Los cafés de la zona centro hicieron su agosto. Todo se vaticinaba de lo más agradable hasta que al pasar el coche de los reyes por la calle Mayor, a la altura del actual número 84, alguien tiró un ramo de flores desde un balcón. Este rebotó en el tendido eléctrico del tranvía y se desplazó hacia los asistentes que, ilusionados, veían pasar a sus reyes. El ramo contenía una bomba Orsini y explotó causando un espantoso cuadro: miembros amputados, caballos moribundos con sus vísceras expuestas y salpicones de sangre en los escaparates de los comercios.

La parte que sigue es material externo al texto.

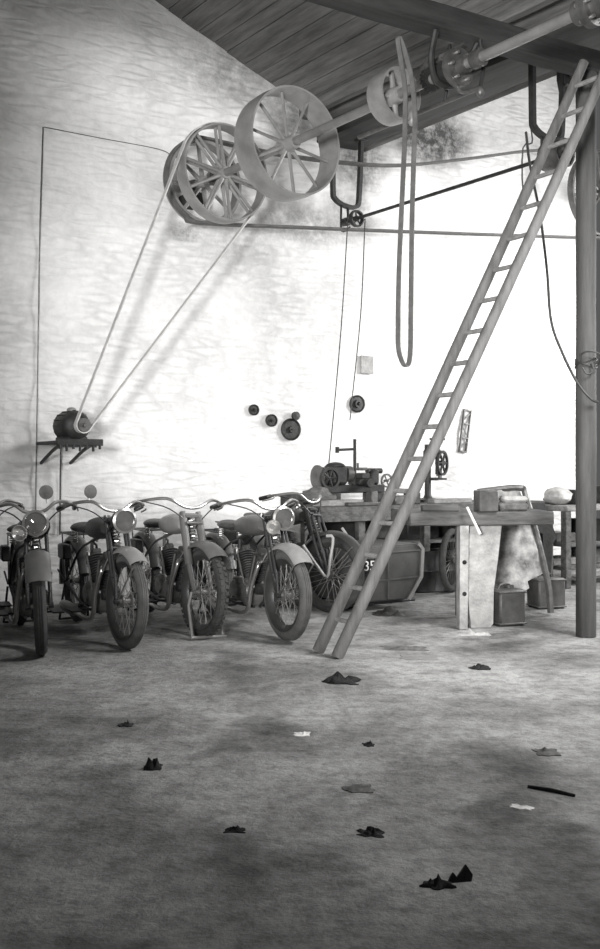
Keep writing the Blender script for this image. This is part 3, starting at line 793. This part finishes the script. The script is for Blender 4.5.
    b = LB(); b.tube([(-.70, -.2, .192), (-.70, .2, .192)], .009, 6); b.build('footboard_rod', black2, t)
    b = LB()
    for s_ in (-1, 1): b.tube([(-WB+.02, .10*s_, z-.02), (-WB-.10, .12*s_, .01)], .01, 6)
    b.tube([(-WB-.10, -.12, .012), (-WB-.10, .12, .012)], .01, 6); b.build('rear_stand', black2, t)
    b = mudguard(LB(), -WB, z, R+.035, math.radians(15), math.radians(190), .06); b.build('rear_mudguard', guard if guard is not greyp else midp, t)
    b = LB(); zr = .735
    for s_ in (-1, 1): b.tube([(-WB+.28, .09*s_, zr), (-WB-.15, .09*s_, zr), (-WB-.19, .07*s_, zr)], .007, 6); b.tube([(-WB-.08, .09*s_, zr), (-WB, .09*s_, z)], .006, 6)
    for k in range(4): b.tube([(-WB+.25-.13*k, -.09, zr), (-WB+.25-.13*k, .09, zr)], .005, 6)
    b.build('luggage_rack', frame_m, t)
    LB().box((-WB+.16, -.13, .60), (.2, .07, .12), None, .012).build('toolbox', black2, t)
    if stand:
        b = LB()
        for s_ in (-1, 1): b.tube([(0, .10*s_, z), (.02, .13*s_, z-.1), (.10, .13*s_, .02), (.12, .12*s_, .012)], .012, 6)
        b.tube([(.12, -.15, .012), (.12, .15, .012)], .012, 6); fb(b, 'front_stand', greyp)
    return t
def ghead(h): return h   # heading: degrees clockwise from facing the viewer
HD = lambda d: d     # Rz: local x -> (sin d, -cos d)
def place(px, py, d, label, **k):
    g_ = gr(px, py); g_.z = 0.0
    return motorcycle(g_, d, label, **k)
place(-14, 646, 22, 'dark motorcycle cut off at the far left edge', lamp=True, steer=0, hbw=.3, tank=black2)
place(40, 655, 21, 'motorcycle with upright pale front guard, second in the row', steer=-6, mirror=.4, horn=True, hbw=.29, guard=midp, guard_w=.085, tr=.045, guard_a=(33, 140))
place(127, 648, 27, 'motorcycle with a round headlamp and short pale front mudguard', steer=6, mirror=-.7, hbw=.31, guard=greyp, rub=rubber2, tr=.042, lean=1, tank=black2, guard_a=(52, 150))
place(203, 636, 27, 'motorcycle without a headlamp, knobby front tyre on a wire stand', steer=7, lamp=False, knobby=True, hbw=.36, guard=midp, guard_w=.085, tank=greyp, girder=0, stand=True, lean=0, frame_m=midp, guard_a=(50, 140))
place(287, 640, 27, 'motorcycle with fat pale front tyre nearest the ladder foot', steer=2, hbw=.33, guard=greyp, rub=rubber2, tr=.05, tank=midp, horn=True, mirror=-1*0, guard_w=.08, guard_a=(44, 140), girder=1)
place(331, 612, 42, 'headlamp-less dark motorcycle between the fat-tyred one and the sidecar', steer=12, lamp=False, hbw=.33, tank=darkp, guard=darkp, twin=False)

def tubing(pts, label):
    return tag(MB().tube(pts, .013, 8, sm=3).build('bent_tube', greyp, loc=pts[0]), label, 'tube')
tubing([at(303, 545, 8.35), at(318, 567, 8.32), at(327, 577, 8.3), at(330, 560, 8.3), at(333, 538, 8.3), at(326, 536, 8.3)], 'pale bent tube hanging off the dark motorcycle left of the ladder')
tubing([at(342, 528, 8.9), at(350, 540, 8.85), at(358, 553, 8.8), at(352, 558, 8.8)], 'short pale tube slanting behind the ladder rail')
# ------------------------------------------------------------------ sidecar
sb = at(350, 602, 9.0); 
so = gr(388, 609); so.z = 0
t = thing('sidecar', 'dark panelled sidecar body with pale corner trim and plate 35, behind the ladder', 'sidecar', so)
Wd = WU; Dp = -WN
o = at(388, 574, so.y)
z0, z1 = at(0, 603, so.y).z, at(0, 545, so.y).z
X = .40
poly = [(-X, z0+.02), (X*.62, z0+.02), (X*.98, z0+.22), (X*1.02, z1-.05), (X*.9, z1), (-X, z1-.02)]
b = MB(); b.prism(poly, so+Dp*.35, Wd, UP, .7); bmesh.ops.bevel(b.b, geom=list(b.b.edges), offset=.012, segments=2, affect='EDGES')
bd = b.build('body', mat('sidecar panel', .09, .5, 0, .3, 4), t)
b = MB()
fpl = so-Dp*.006
for pl in ([poly[1], poly[2], poly[3], poly[4]],):
    b.band([fpl+Wd*(p_[0]-.02)+UP*p_[1] for p_ in pl], Dp, .02, .035)
b.build('corner_trim', greyp, bd)
b = MB(); b.band([fpl+Wd*-X*.98+UP*(z0+.2), fpl+Wd*(X*.85)+UP*(z0+.22)], Dp, .012, .012); b.band([fpl+Wd*.0+UP*(z0+.04), fpl+Wd*.0+UP*(z1-.03)], Dp, .012, .012); b.band([fpl+Wd*-X*.98+UP*(z1-.07), fpl+Wd*(X*.9)+UP*(z1-.06)], Dp, .012, .012); b.build('beading', midp, bd)
b = MB()
for s_ in (.08, .6): b.tube([so+Wd*-.42+Dp*s_+UP*(z0+.0), so+Wd*.36+Dp*s_+UP*(z0+.0)], .016, 8)
b.tube([so+Wd*-.25+Dp*.05+UP*z0, so+Wd*-.25+Dp*.65+UP*z0], .016, 8)
for s_ in (-.3, .25): b.tube([so+Wd*s_+Dp*.3+UP*z0, so+Wd*s_+Dp*.3+UP*.0], .016, 8)
b.build('chassis', black2, t)
pc0 = so-Dp*.022+Wd*(-.225)+UP*.40
pl = MB().box(pc0, (.17, .016, .13), Matrix((Wd, Dp, UP)).transposed(), .003).build('number_plate', black, bd)
cu = bpy.data.curves.new('t', 'FONT'); cu.body = '35'; cu.size = .125; cu.extrude = .002; cu.align_x = 'CENTER'; cu.align_y = 'CENTER'
to = bpy.data.objects.new('t', cu); mm = bpy.data.meshes.new_from_object(to); mm.materials.clear(); mm.materials.append(papm); bpy.data.objects.remove(to)
mm.transform(Matrix.Translation(pc0-Dp*.009) @ Matrix((Wd, UP, -Dp)).transposed().to_4x4()); mm.transform(WORLD[t.name].inverted()); mm.name = 'plate_number'
mo_ = bpy.data.objects.new('plate_number', mm); C.objects.link(mo_); mo_.parent = pl
# metal part lying under sidecar
def scrapbar(px0, py0, px1, py1, r, m, name, label, cat):
    a, c = gr(px0, py0), gr(px1, py1); a.z = c.z = r; return a, c

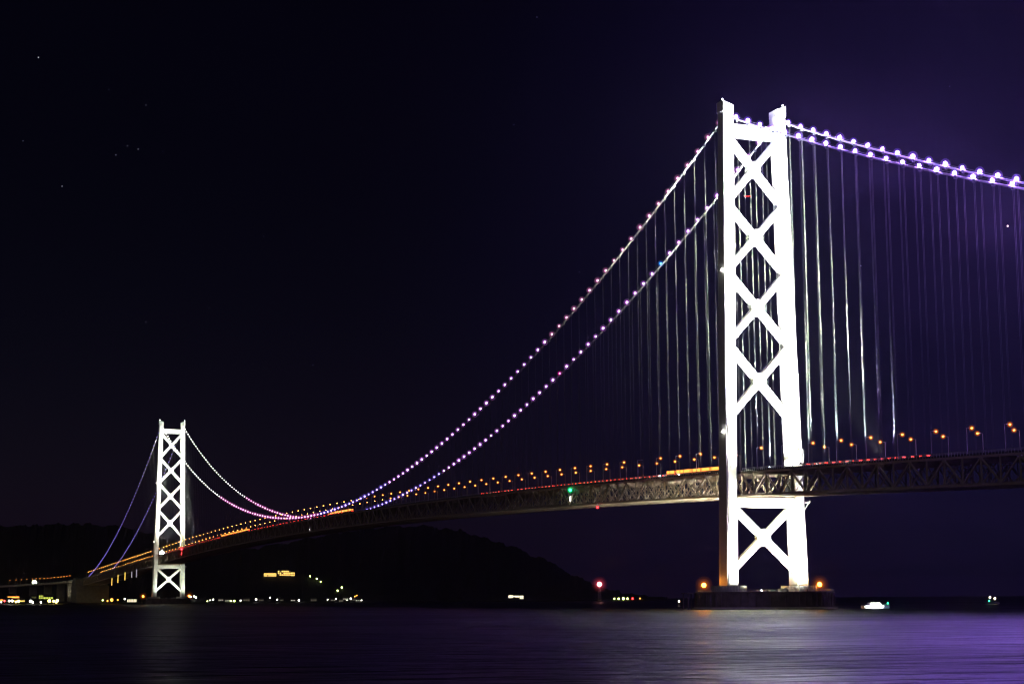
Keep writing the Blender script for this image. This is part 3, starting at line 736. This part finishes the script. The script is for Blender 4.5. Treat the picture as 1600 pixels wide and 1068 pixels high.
for px, py, r in ((554.5, 931, 1.5), (557.5, 929.5, 1.4)):
    town_lamp(px, py, 'tl_o', 'small orange light at the right end of the shore town', 'orange lights at the town end', r)
for px, py, r in ((14.5, 938, 2.0), (19, 938, 2.2), (48, 938.5, 2.6), (51, 940.5, 1.8), (64, 940.5, 1.6), (2, 940, 1.2)):
    town_lamp(px, py, 'tl_w', 'white harbour light left of the anchorage block', 'white harbour lights', r)
for px, py, r in ((29, 938.5, 2.6), (25, 939.5, 1.9), (77, 938, 3.0), (84, 938.5, 2.4), (89.5, 937.5, 2.8), (88, 940, 2.0)):
    town_lamp(px, py, 'tl_y', 'yellow harbour light left of the anchorage block', 'yellow harbour lights', r)
for px, py, r in ((174.5, 936.5, 3.2), (168, 938, 1.6), (184, 936.5, 1.5), (160.5, 937, 1.4)):
    town_lamp(px, py, 'tl_o' if px > 165 else 'tl_g', 'orange quay light between the anchorage and the distant tower' if px > 165 else 'greenish quay light beside the right edge of the anchorage', 'orange quay lights' if px > 165 else None, r)
town_lamp(195, 935, 'tl_w', 'white quay light between the anchorage and the distant tower', None, 1.6)
for px, py in ((298, 931.5), (303.5, 931), (306, 932.5)):
    town_lamp(px, py, 'tl_w', 'bluish white shore light just right of the distant pier', 'white lights beside the distant pier', 1.7)
for px, py, r in ((960, 937, 1.8), (967, 937, 2.0), (974, 936.5, 2.8), (980.5, 937.5, 2.0), (966, 938, 1.3)):
    town_lamp(px, py, 'tl_g', 'yellow green shore light in the cluster right of the red beacon', 'yellow green shore lights', r)
town_lamp(988.5, 939, 'red', 'small red shore light right of the yellow green cluster', None, 1.8); town_lamp(1000, 939, 'tl_o', 'small orange shore light right of the small red one', None, 1.6)
town_lamp(7, 938, 'red', 'red harbour light at the far left edge', None, 1.6)

def building(px, py, wpx, hpx, wall, win, rows, cols, label, cat='building', name='building', roof='flat', group=None, gap=0.6, rz=None):
    g, D = on_ground(px, py+hpx*0.5, 0)
    k = D/F; w, h = wpx*k, hpx*k; dd = min(18, w*0.8)
    ang = math.atan2(*(CAM[:2]-g[:2])[::-1])+math.pi/2
    root = tag(empty(name, tuple(g), ang if rz is None else ang+rz), label, cat, group)
    z0 = max(0, at(px, py+hpx*0.5, D)[2]-g[2])
    b = MB(); b.box((-w/2, -dd/2, -2), (w/2, dd/2, z0+h)); b.obj('wall', M[wall], root)
    b = MB()
    if roof == 'flat':
        b.box((-w/2-.4, -dd/2-.4, z0+h+0.003), (w/2+.4, dd/2+.4, z0+h+0.8)); b.box((-w*.15, -2, z0+h+.8), (w*.05, 2, z0+h+3))
    else: b.prism([(-dd/2-.8, z0+h+.003), (dd/2+.8, z0+h+.003), (0, z0+h+dd*.35)], -w/2-.8, w/2+.8, 'yz')
    b.obj('roof', M['roof'], root)
    for r_ in range(rows):
        b = MB()
        for c in range(cols):
            if random.random() < 0.08 and cols > 4: continue
            cw = w/cols; ch = h/rows
            b.cbox((-w/2+(c+.5)*cw, dd/2+0.02 if False else -dd/2-0.06, z0+(r_+.55)*ch), (cw*gap, 0.2, ch*gap))
        b.obj('windows', M[win], root)
    return root
building(422, 898, 19, 5.5, 'wallw', 'ywin', 2, 14, 'long low golden lit hotel wing on the dark hillside', roof='flat', name='hotel_wing')
building(444, 895.5, 20, 8, 'wallw', 'ywin', 3, 7, 'glaring golden lit hotel block right of the long wing on the hillside', name='hotel')
building(457.5, 897, 6, 6, 'wallw', 'ywin', 2, 3, 'small golden lit annexe at the right end of the hillside hotel', name='hotel_annexe')
building(21, 932.7, 17, 2.2, 'wallw', 'buswin', 1, 1, 'low harbour building with a glowing salmon roof sign at far left', gap=0.95)
building(64.5, 932.5, 7.5, 5.5, 'wallw', 'gwin', 2, 3, 'pale yellow lit block in the harbour left of the anchorage')
building(75.5, 934, 14, 4, 'wallw', 'gwin', 1, 4, 'low yellow green lit shed in the harbour left of the anchorage', roof='gable')
building(53, 932.8, 7, 3, 'wallg', 'gwin', 1, 2, 'dim gable roofed house in the harbour', 'house', 'house', 'gable', gap=.2)
building(30, 938.5, 16, 2.2, 'wallw', 'ywin', 1, 6, 'low yellow lit quay shed at the far left of the shore')
building(206, 938, 14, 4.5, 'wallw', 'wwin', 2, 6, 'small ferry terminal with a lit white and red front left of the distant pier')
building(2, 937, 6, 2, 'wallw', 'buswin', 1, 1, 'salmon lit hut cut by the left edge of the view', gap=.9)
building(798, 931.8, 7, 5, 'wallw', 'wwin', 2, 3, 'left part of the white lit lodge alone on the dark shore', name='lodge', gap=.8)
building(806.5, 931.5, 10, 3.0, 'wallw', 'wwin', 1, 4, 'middle part of the white lit lodge alone on the dark shore', name='lodge', gap=.8)
building(815, 932.5, 6, 5, 'wallw', 'wwin', 2, 2, 'right part of the white lit lodge alone on the dark shore', name='lodge', gap=.8)
for i, (px, py) in enumerate(((345, 937), (356, 938), (385, 937), (408, 937), (440, 937), (458, 937.5), (490, 937), (520, 937), (533, 938), (552, 936.5), (540, 935), (560, 938))):
    building(px, py, random.uniform(6, 10), random.uniform(2.2, 3.2), random.choice(('wallw', 'wallg')), random.choice(('wwin', 'tl_w')), 1, 3, 'dim gabled house in the dark row along the far shore', 'house', 'house', 'gable', 'houses along the far shore', .10)

# red beacon
g = at(937, 938, 3000); h = at(937, 912, 3000)[2]
root = tag(empty('beacon_mast', (g[0], g[1], 0)), 'glaring pinkish red beacon on a mast over the dark water left of the near pier', 'beacon')
b = MB(); b.tube([(0, 0, -4), (0, 0, 2.5)], [5, 4.2], 16); b.obj('base', M['concrete'], root)
b = MB()
for s in ((-1, -1), (1, -1), (1, 1), (-1, 1)): b.bar((s[0]*2.2, s[1]*2.2, 2.5), (s[0]*.6, s[1]*.6, h-2), 0.3, 0.3)
for k in range(6):
    z = 3+k*(h-6)/6; w = 2.2-1.6*(z-2.5)/(h-4.5)
    for a, c in (((-w, -w), (w, -w)), ((w, -w), (w, w)), ((w, w), (-w, w)), ((-w, w), (-w, -w))): b.bar((*a, z), (*c, z), 0.2, 0.2)
b.obj('mast', M['pole'], root)
b = MB(); b.ball((0, 0, h), 3.8, 12, 8); 
for q_ in range(4): b.m = q_+1; b.ball((0, 0, h), (5.2, 7.2, 9.8, 13.0)[q_], 16, 12)  # fading halo shells standing in for the lantern's bloom
b.obj('lantern', [M['beacon']]+[M[f'g_beacon{q_}'] for q_ in range(4)], root)

# ------------------------------------------------------------------ boats
def boat(px, D, L, label, lit=True):
    p_ = at(px, 950, D); root = tag(empty('motor_boat', (p_[0], p_[1], 0), math.atan2(rt[1], rt[0])+0.25), label, 'boat')
    w = L*0.14; rings = []
    for t in (0, .25, .5, .75, .92, 1.0):
        x = -L/2+L*t; k = 1 if t < .6 else max(0.02, 1-((t-.6)/.4)**2); zt = 1.5*L/16+0.9*t*t*L/16
        rings.append([(x, -w*k, zt), (x, -w*k*.7, -0.2), (x, 0, -0.7), (x, w*k*.7, -0.2), (x, w*k, zt)])
    b = MB(); loft(b, rings); b.obj('hull', M['hull'], root)
    b = MB(); b.prism([(-L*.3, 1.2*L/16), (L*.2, 1.3*L/16), (L*.12, 3.2*L/16), (-L*.26, 3.2*L/16)], -w*.7, w*.7); cab = b.obj('cabin', M['hull'], root)
    for s in (-1, 1):
        b = MB()
        for k in range(5): b.cbox((-L*.22+k*L*.075, s*w*.71, 2.5*L/16), (L*.06, .1, .8*L/16))
        b.obj('window', M['whitel' if lit else 'glass'], cab)
        if lit:
            b = MB(); b.bar((-L*.45, s*(w+.05), 1.0*L/16), (L*.2, s*(w+.05), 1.1*L/16), .14, .3); b.obj('deck_light', M['flood'], root)
    b = MB(); b.tube([(-L*.1, 0, 3.2*L/16), (-L*.1, 0, 5.6*L/16)], .08, 5); m_ = b.obj('mast', M['pole'], root)
    return root
bt = boat(1369, 1050, 17, 'small white motor boat with bright deck lights on the water right of the near pier')
b = MB(); b.ball((7.3, -0.5, 3.0), 0.35); b.obj('side_light', M['green'], bt)
bt = boat(1550, 1500, 14, 'dark small boat with two warm lights and a green light at the far right', False)
for c_ in bt.children_recursive: c_.data.materials[0] = M['dark']
for p_, k in (((-1.4, 0, 5.6), 'head'), ((3.0, 0, 4.6), 'head'), ((-3.2, -1.8, 2.6), 'green')):
    b = MB(); b.ball(p_, 0.4 if k == 'green' else 0.8); b.obj('lamp', M[k], bt)
p_ = at(1061, 944, 1400)
root = tag(empty('light_buoy', (p_[0], p_[1], 0)), 'small buoy with a white light left of the near pier', 'buoy')
b = MB(); b.lathe((0, 0, 0), [(1.4, -0.8), (1.5, 0.8), (0.5, 1.4), (0.25, 3.6)], 12); b.obj('float', M['dark'], root)
b = MB(); b.ball((0, 0, 4.0), 0.6); b.obj('lamp', M['tl_w'], root)

# airliner far off, seen through the tower
p_ = at(1168, 306, 14000); root = tag(empty('airliner', tuple(p_), yaw+math.pi/2-0.3), 'tiny airliner with red lights seen through the upper part of the near tower', 'airliner')
b = MB(); b.tube([(-30, 0, 0), (-26, 0, 0), (22, 0, 0), (28, 0, .5), (31, 0, 1)], [.6, 2.8, 2.8, 1.6, .4], 10); b.obj('fuselage', M['hull'], root)
b = MB(); b.prism([(-6, 0), (4, 0), (14, 28), (10, 28)], -.4, .4, 'xy'); b.prism([(-6, 0), (4, 0), (14, -28), (10, -28)], -.4, .4, 'xy'); b.prism([(24, 1), (30, 1), (32, 9), (29, 9)], -.4, .4); b.obj('wing', M['hull'], root)
for x in (-22, -8, 6, 20):
    b = MB(); b.ball((x, 0, -3), 2.2); b.obj('lamp', M['red'], root)

# ------------------------------------------------------------------ stars
for px, py, r in ((60, 90, 1.5), (170, 140, .8), (228, 164, .7), (340, 75, .7), (36, 220, .7), (181, 242, .9), (199, 228, .8), (216, 233, .9), (254, 237, .7), (97, 291, 1.0), (839, 27, 1.0),
                  (803, 195, .9), (412, 369, .7), (489, 570, .9), (327, 481, .6), (228, 503, .7), (905, 425, .7), (1345, 415, 1.2), (565, 200, .6), (1484, 135, .6)):
    b = MB(); b.ball((0, 0, 0), 11*r, 6, 5); tag(b.obj('star', M['star'], loc=tuple(at(px, py, 45000))), 'faint white star in the night sky', 'star', 'faint stars')
b = MB(); b.ball((0, 0, 0), 20, 8, 6); tag(b.obj('planet', M['planet'], loc=tuple(at(1574.5, 353, 45000))), 'orange tinted bright star behind the hangers at the upper right', 'star')

# ------------------------------------------------------------------ haze: even night air over the strait
b = MB(); b.box((CAM[0]-26000, CAM[1]-26000, -10), (CAM[0]+26000, CAM[1]+26000, 330))
hz = bpy.data.materials.new('haze_air'); hz.use_nodes = True; t = hz.node_tree; t.nodes.clear()
ho = N(t, 'ShaderNodeOutputMaterial'); pv = N(t, 'ShaderNodeVolumePrincipled'); pv.inputs['Color'].default_value = (0.9, 0.9, 0.95, 1)
pv.inputs['Density'].default_value = 2.3e-5; pv.inputs['Anisotropy'].default_value = 0.85
t.links.new(pv.outputs[0], ho.inputs['Volume'])
tag(b.obj('haze', hz), kind='stuff')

El caos se apoderó de Madrid pero pronto se comenzó la búsqueda del autor del atentado. Al día siguiente ya publicaban los periódicos que habían encontrado al anarquista, aunque no sería hasta unos días después cuando detuvieron a Mateo Morral que tras zafarse de la autoridad pegando tiros, se suicidó.
El cadáver de Morral fue fotografiado y su imagen convertida en escarnio público. Los reyes siguieron realizando sus salidas, sin escoltas, ofreciendo una imagen real valiente y muy flemática, que causó impacto entre los madrileños.
No sería el único atentado que sufrió Alfonso XIII pero sí el más recordado.
Imposible resumir los lugares madrileños de Los ojos de Galdós: la Puerta del Sol, el barrio de Argüelles, la plaza de Cibeles, el barrio de Lavapiés…todos ellos ya forman parte de la vida y obra de don Benito, el autor que mejor supo entender y describir a los madrileños.